The probability of a December Fed hike jumped from below 50% to 71% after the release of positive non-farm payroll numbers.

"In the wake of these positive numbers, the rand took some body blows and weakened to its worst ever levels of 14.2650 to the dollar," explained Cilliers.

READ: Sarb keeps repo rate unchanged at 6%

"This week the market will mostly be driven by the fallout from the US non-farm payroll number. Previously we have seen how a bad payroll number out of the US caused the rand to strengthen from R14 to the dollar to R13 to the dollar."

He added that the expectation is that the rand will not run to R15 to the dollar based on the payroll numbers alone, but should the numbers out of the US continue to be impressive, a rub on R15 could not be dismissed.

"The fear is that with emerging market (EM) currencies on the back foot already, another bout of bad data out of China could spell even worse news for these currencies," said Cilliers.

"The US dollar sentiment is firmly positive at the moment, and most currencies are under severe pressure due to the rampant US dollar. With the US dollar on the front foot, expect rand gains to be limited and very short lived should some pull back occur."

READ: Sarb repo rate move the calm before the storm - as it happened

He cautioned, however, that a December Fed hike is not set in stone.

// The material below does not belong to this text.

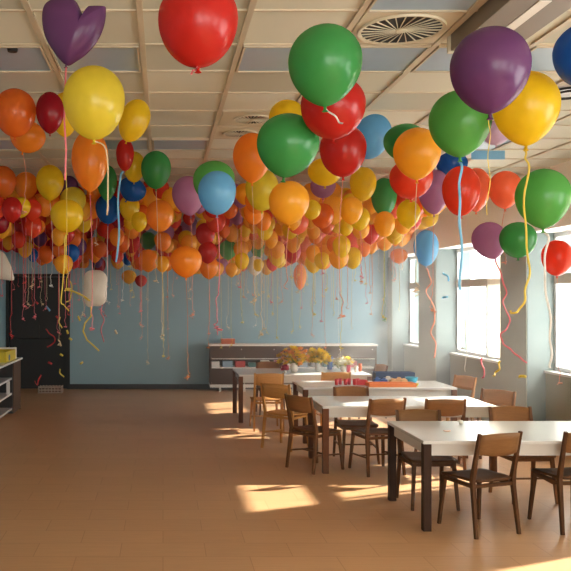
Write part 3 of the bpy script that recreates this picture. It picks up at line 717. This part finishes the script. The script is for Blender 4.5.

"But with the positive non-farm number, along with a better than expected wage increase and unemployment dropping to 5%, a couple of important indicators need to go haywire in the next month to seriously dent expectations of a lift off," he said.

One of these numbers coming up is the US retail figures out on Friday.

"Whether the retail figure picks up or the average American is saving more and cutting down on debt, both situations are positive for the US. Only a horrible number will cause the market to rethink their expectation," he said.